I'm dealing recently with Nagy and Stinespring theorems and as idea behind them I was reading the following:
If we consider $V$ an isometry on $\mathcal{H}$ Hilbert space and let $P = I_{\mathcal{H}}-VV^*$ be the projection onto the orthocomplement of the range of $V$. If we define $U$ on $\mathcal{H} \oplus \mathcal{H} = \mathcal{K}$ as
\begin{equation} U = \begin{pmatrix} V & P \\ 0 & V^* \end{pmatrix} \end{equation}
It's easy to see that $U$ is unitary on $\mathcal{K}$. Until now everything's fine, but then if we identify $\mathcal{H}$ with $\mathcal{H} \oplus 0$ then
$$V^n = P_{\mathcal{H}}{U^n}|_{\mathcal{H}} \hspace{5mm} \forall n \ge 0 $$
First what is the mean of writing "$\mathcal{H} \oplus 0$", and why we do that?
how can I prove that this holds for the powers of both operators?
Also, which is the role of $P_{\mathcal{H}}$ if I'm already considering the restriction of $U$ to $\mathcal{H}$? Maybe cause we need to consider two things having the same dimension? (cause $U$ lives in $\mathcal{K} = \mathcal{H} \oplus \mathcal{H}$). Thank you!

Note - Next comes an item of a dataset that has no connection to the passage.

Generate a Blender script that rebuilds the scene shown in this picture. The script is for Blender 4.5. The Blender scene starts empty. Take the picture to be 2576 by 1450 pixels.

What it means is this: $\mathcal H \oplus \mathcal H$ consists of pairs of vectors $(u,v)$ where $u$ and $v$ are in $\mathcal H$. We identify $\mathcal H$ as the subspace of $\mathcal H \oplus \mathcal H$ consisting of pairs of the form $(u,0)$. For an operator on $\mathcal H \oplus \mathcal H$ written in block form as $$ A = \pmatrix{ B & C\cr D & E\cr}$$ $\left. P_{\mathcal H} A\right|_{\mathcal H} = B$. What that means is that if you take a vector $u \in \mathcal H$ and identify it as $(u,0) \in \mathcal H \oplus \mathcal H$, $A (u,0) = (Bu, Du)$, and the projection on $\mathcal H$ (identified as the first block) of this is $Bu$.
If you take the $n$'th power of an operator where the lower left block is $0$, you get one where the lower left block is still $0$ and the diagonal blocks are the $n$'th powers of those blocks in the original operator (prove by induction). So in the case of $U$, this is saying that the top left block of $U^n$ is $V^n$.